In the aftermath of a housing crisis built on easy credit, today’s tighter credit standards are widely accepted. But just how fine a comb lenders put to loan applications can be surprising.

California Realtor Scott G. Harrison tells the story of a recent buyer with a pending contract on a Bay Area condominium. Months earlier, the buyer had disputed a $15 charge on his credit card bill. Before the lender would approve the loan, the buyer would have to submit a written explanation. The issue was minor, but took 10 days to resolve.

“The littlest things can affect your financing, and buyers aren’t always willing or able to meet the demands,” said Harrison.

The sharp decline of home prices combined with low interest rates on mortgages have created a period of great affordability in the housing market. But in the aftermath of a foreclosure crisis predicated by a period of easy credit, banks have instituted tough lending standards that have made getting a home loan exceptionally difficult. With interest rates likely to rise later this year, millions of Americans remain locked out of the market for the foreseeable future.
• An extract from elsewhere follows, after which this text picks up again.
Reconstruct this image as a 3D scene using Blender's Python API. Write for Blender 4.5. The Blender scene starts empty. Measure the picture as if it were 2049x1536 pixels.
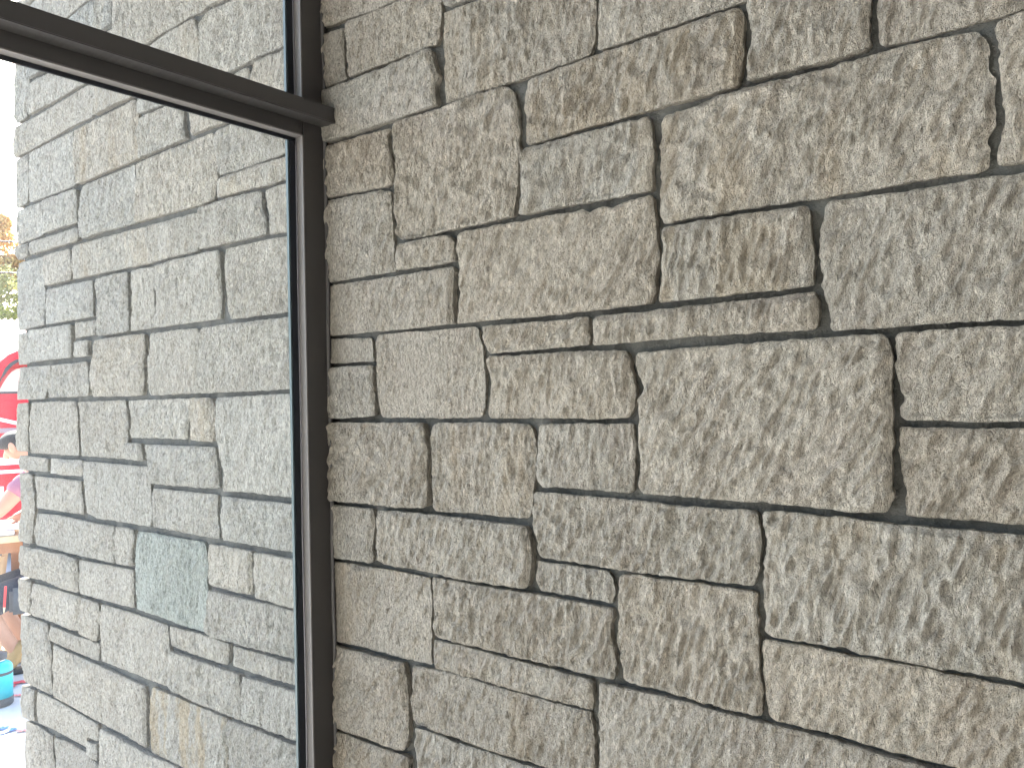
import bpy, bmesh, math, random
import numpy as np
from mathutils import Vector, Matrix
S = bpy.context.scene
C = S.collection
rad = math.radians

# ---------------------------------------------------------------- camera, sky, sun, exposure
EYE = Vector((0.0, -1.28, 1.60))
camd = bpy.data.cameras.new('camera')
cam = bpy.data.objects.new('camera', camd); C.objects.link(cam)
right = Vector((0.78006824, 0.62532716, -0.02143548))
up = Vector((0.02447496, 0.00373689, 0.99969346))
fwd = Vector((-0.62521557, 0.78035375, 0.01238983))
m3 = Matrix((right, up, -fwd)).transposed()
cam.matrix_world = Matrix.Translation(EYE) @ m3.to_4x4()
camd.sensor_width = 36; camd.lens = 1589.4 / 2049 * 36
camd.clip_start = 0.05; camd.clip_end = 2000
S.camera = cam

SUN_EL, SUN_AZ = rad(40), rad(160)      # azimuth measured from +x towards +y: the sun stands beyond the wall's far end
w = bpy.data.worlds.new('World'); S.world = w; w.use_nodes = True
nt = w.node_tree; nt.nodes.clear()
sky = nt.nodes.new('ShaderNodeTexSky'); sky.sky_type = 'NISHITA'; sky.sun_disc = False
sky.sun_elevation = SUN_EL; sky.sun_rotation = rad(90) - SUN_AZ
sky.air_density = 1.0; sky.dust_density = 3.0; sky.ozone_density = 1.0
bg = nt.nodes.new('ShaderNodeBackground'); bg.inputs[1].default_value = 0.14
wo = nt.nodes.new('ShaderNodeOutputWorld')
nt.links.new(sky.outputs[0], bg.inputs[0]); nt.links.new(bg.outputs[0], wo.inputs[0])
sd = bpy.data.lights.new('sun', 'SUN'); sd.energy = 4.5; sd.angle = rad(0.5); sd.color = (1, .95, .88)
sun = bpy.data.objects.new('sun', sd); C.objects.link(sun)
sdir = Vector((math.cos(SUN_EL) * math.cos(SUN_AZ), math.cos(SUN_EL) * math.sin(SUN_AZ), math.sin(SUN_EL)))
sun.rotation_euler = sdir.to_track_quat('Z', 'Y').to_euler()
S.view_settings.view_transform = 'Standard'; S.view_settings.look = 'None'
S.view_settings.exposure = 3.05; S.view_settings.gamma = 1
S.render.engine = 'CYCLES'
S.cycles.max_bounces = 10; S.cycles.diffuse_bounces = 6; S.cycles.transparent_max_bounces = 12

rng = np.random.default_rng(7); random.seed(7)

# ---------------------------------------------------------------- helpers
def tag(o, label=None, cat=None, group=None, kind=None):
    if label: o['label'] = label
    if cat: o['category'] = cat
    if group: o['group'] = group
    if kind: o['kind'] = kind
    return o

def link_mesh(name, me, mat, parent=None, smooth=False):
    o = bpy.data.objects.new(name, me); C.objects.link(o)
    if mat: me.materials.append(mat)
    if smooth:
        me.polygons.foreach_set('use_smooth', np.ones(len(me.polygons), bool))
    if parent: o.parent = parent
    return o

def bobj(name, bm, mat, parent=None, smooth=False):
    bmesh.ops.recalc_face_normals(bm, faces=bm.faces)
    me = bpy.data.meshes.new(name); bm.to_mesh(me); bm.free()
    return link_mesh(name, me, mat, parent, smooth)

def empty(name, loc=(0, 0, 0)):
    o = bpy.data.objects.new(name, None); o.location = loc; C.objects.link(o)
    bpy.context.view_layer.update()
    return o

def box(bm, lo, hi, M=None, bev=0.0):
    r = bmesh.ops.create_cube(bm, size=1)
    vs = r['verts']
    c = [(a + b) / 2 for a, b in zip(lo, hi)]; s = [b - a for a, b in zip(lo, hi)]
    for v in vs:
        v.co = Vector((c[0] + v.co.x * s[0], c[1] + v.co.y * s[1], c[2] + v.co.z * s[2]))
    if bev > 0:
        es = list({e for v in vs for e in v.link_edges})
        r2 = bmesh.ops.bevel(bm, geom=es, offset=bev, segments=2, affect='EDGES', clamp_overlap=True)
        vs = list({v for f in r2['faces'] for v in f.verts} | {v for v in vs if v.is_valid})
    if M is not None:
        for v in vs: v.co = M @ v.co
    return vs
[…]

“The trend is to offer credit to the cream of the crop,” said Walter Molony, a spokesman for the National Association of Realtors. “The pendulum has swung from crazy lax standards to overly restrictive standards that are denying seemingly credit-worthy borrowers.”

The decline in home prices since the bust of the housing bubble has been dramatic. In March of 2007, median price for existing home sales was nearly $220,000, according to the National Association of Realtors. By this March, median prices had dropped over 25% to just under $160,000. The Federal Reserve’s efforts to stimulate the economy by keeping interest rates down pushed average rates on 30-year fixed-rate mortgages to 4.84% from 6.16%.

In spite of great affordability, home sales have been sluggish. A shadow market of looming foreclosures has likely kept potential buyers on the sidelines, waiting for lower prices in months to come, and debts accrued during the economy’s boom years have left many in poor condition to take on new obligations.

But there is little question that tighter credit standards have kept Americans out of the housing market. A Federal Reserve study found that denial rates on pre-approved mortgages rose to 32.3% from 26.2% after new pricing rules took effect in 2009, and Freddie Mac reported its average FICO credit score for private mortgages as 752 in the first quarter, up from 707 in 2007. While the Fed reported that mortgage debt rose slightly over the last three months, tight credit is likely to slow home sales moving forward.

“The wet blanket in the intermediate term is going to be higher credit standards and the large percentage of people with credit problems,” said Russell T. Price, senior economist at Ameriprise Financial.

Now comes the likelihood that interest rates on long-term mortgages will rise in the near future. Last month the Fed indicated that it would end the $600 billion bond-purchasing program commonly known as QE2 as scheduled in June, and rising long-term interest rates are likely to result.

Fixed-rate mortgages tend to track the yields on 10-year Treasury bonds, explained Bernard Baumohl, chief economist at the Economic Outlook Group.

“If the Federal Reserve is not buying treasury securities, you would expect yields to go up,” Baumohl said. “If you figure that Japan is not going to be buying treasuries as it rebuilds after the earthquake, that would be two major buyers not buying treasuries.

Baumohl, however, argued that the effect on home affordability was hard to predict, suggesting that in a weak economy private investors might create a new demand for treasury bonds, pushing yields and long-term mortgage rates back down.

In a strong economy, rising mortgage rates could be offset by lower home prices, said Scott J. Brown, Chief Economist for Raymond James and Associates.

“If the economic outlook improves and interest rates rise, that might dampen housing demand, and you could expect prices to fall,” Brown said.

In the meantime, high standards and intense scrutiny remain barriers in a sluggish but highly affordable market.

“You have to get them ready for the frustrations and requests for more documentation from lenders,” said Harrison. “If they’re not prepared, the give up.